For the winners, it is well worth the effort. The prize money, especially considering that no stake in equity is taken from the winning team or company, is of high enough dollar amount to recoup costs for time spent developing, testing and deploying the app - and possibly make a small profit depending on the size of the team. Along with prize money, there is also the value of international publicity generated for finalists and winners.

But what of the hundreds of apps that aren't winners, which earn neither publicity nor money? An in-depth study that followed the apps submitted for the 2011 competition reported that only 35% of the applications could be verified as still working one year later. The apps which integrated multiple sources of data along with user-generated content were the most likely to still be in use, but even among those apps, almost half were no longer being supported. That is a lot of time, programming talent, and effort expended on projects with very little reward beyond the experience.

This is only one contest with one study, so perhaps the results would trend differently with larger samples, but I'm not so sure. As the founder and CEO of APPCityLife, a startup delivering a global platform with sustainable options for developing and maintaining useful mobile apps for cities, I have heard this story told all too often by hackathon organizers, city leaders and civic hackers.
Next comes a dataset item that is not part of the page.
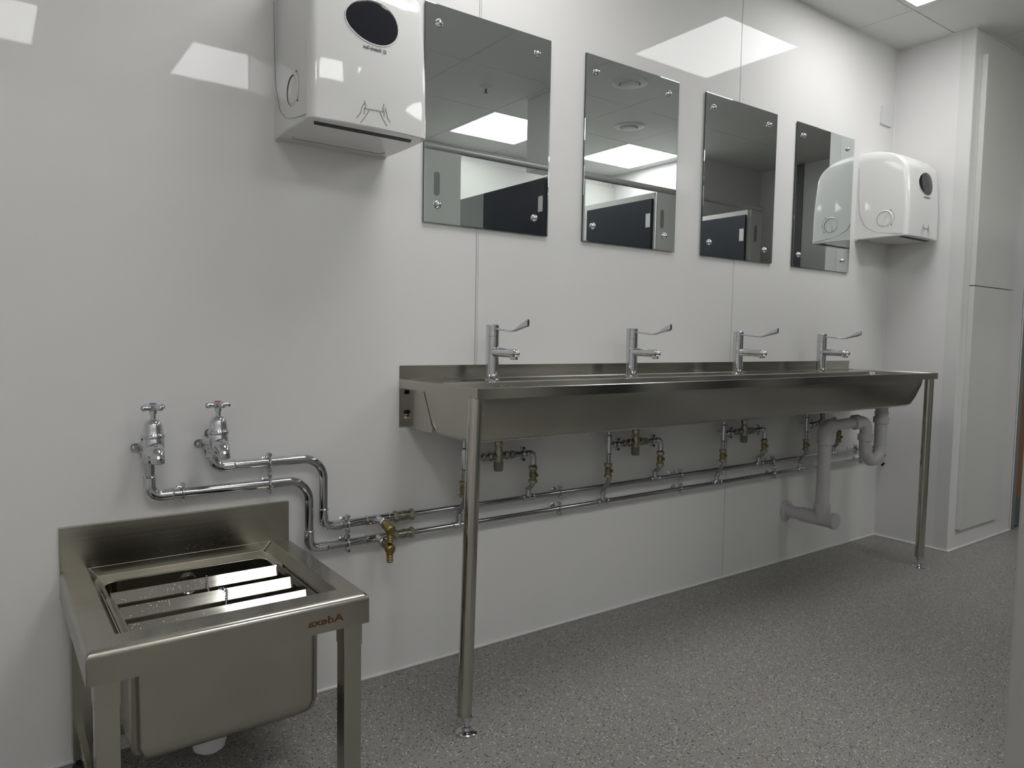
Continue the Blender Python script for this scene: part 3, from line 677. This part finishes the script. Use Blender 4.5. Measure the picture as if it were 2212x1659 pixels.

In fact, in a private conversation with our team, the founder of one of the world's largest civic hacking groups went as far as expressing regret for launching the group due to the growing challenges of leveraging short-term volunteer labor to create longterm solutions for communities - not because solutions aren't needed but because most of the events hosted by his organization delivered very little in the way of viable product - and when a completed project was deployed, finding funding and an entity to deliver continued support was an even more difficult proposition.

Here is what I believe must happen if we, as a global community, want to effectively exploit the power of mobile apps to address the growing civic demand for access to information and communication via mobile.

Free Labor Is Not A Sustainable Solution

While most of us have likely participated in volunteer efforts focused on a personal passion, very few of us can sustain full time or long term involvement without enough financial benefit to cover our day to day expenses. Even as a corporation, our team can only provide charitable support to a limited number of worthy institutions. This whole "build it and they will come" notion that somehow all that is necessary is for cities to send their data out into the ether and then the data will be embraced by developers and integrated into useful tools solving pain points for citizens for free is short-sighted. While open data most definitely accessed and used in very valuable ways beyond building mobile apps, it is important to realize that when it comes to this particular aspect of open data, free is not a sustainable solution.

Students, community groups and individuals are usually more than willing to show up for a day or a weekend to attempt to address local issues, brainstorm solutions and begin the hard work of building out the technology needed to bring that solution to viable product, more often that not, a day or a weekend is just not enough time. And expecting these groups or individuals to continue work over long periods of time without financial remuneration is not only unreasonable, it is not good business. Without proper funding, solutions are not easily maintained, updated, or grown to add new features. It is one of the reasons we spent almost a year building a real time coupon server where geolocated, targeted offers are deployed on the fly on a local level. By offering revenue share models where income generated through mobile coupons, sponsorships and advertising is shared with those creating solutions for their community, there is proper incentive for apps to be sustained longterm. And it works - our first public school app went out the door already generating more revenue for the school district than was spent on development or support fees.

Open Data Must Be Normalized For Affordable Mobile Integration

Since most open data is being delivered from legacy servers with myriad formats, the challenge of integrating multiple data sets that are structured differently is a difficult challenge even for experienced programmers. When our team began work on our own global open data app, we experienced first-hand the challenge of developing an app accessing data feed from a variety of sources, including companies like Socrata or Junar as well as data produced by in-house teams in other cities. Instead of tackling each of the data sets individually, we stopped production on the app and took a month to build an incredible piece of technology - a world-class open data server which analyzes data from almost any source and normalize it on the fly for immediate use in mobile as everything from charted city budgets to real-time mapped locations of food trucks. It almost feels like magic happens when an open data feed is added and then appears as a readable chart within seconds. And the best benefit of automating complex coding is greatly reduced requirements of both skill level and time to produce a finished product, meaning that an app that might cost six figures and take months with custom coding can be produced in a few days or weeks and supported for as little as a few thousand dollars a year - and generated advertising revenue can often cover or exceed those costs.

Make Mobile Development Accessible to Non-Developers

During a recent meeting with the CIO of a city on the West Coast, it was mentioned that the majority of people who attend the civic hackathons his city hosts arrive with almost all of the right ingredients: passion, ideas, and willingness to work as a team. What is missing from the majority of the attendees is the one skill needed to create mobile apps for civic solutions, mainly the ability to code. And after his team reviewed numerous platforms available on the market today, none provided the depth of flexibility or the sophistication needed to enable non-developers to create powerful civic apps that would actually solve the problem being addressed. It is one of the many motivators behind our decision to make the necessary upgrades to our platform to offer a version which graphic artists, web developers, and passionate activists could comfortably use. It is vital that as a global community, we enable those who are most willing and able to solve problems to access tools that enable them to finish the job in hours or days instead of months. After news of our first successful bootcamp this past weekend - the first time anyone outside of our own team gained access to our platform - requests for a spot on a waiting list to access this platform have already started pouring in from those in attendance to as far away as South America, Europe and Africa.

If we want open data initiatives to truly succeed and become the conduit for useful mobile tools in our communities, we must offer options for funded projects and provide access to powerful tools which serve as stepping stones for STEM. Only then can we create sustainable public-private partnerships. We will all reap the benefits of more available civic mobile solutions when we come to the place that the only limit holding us back is time.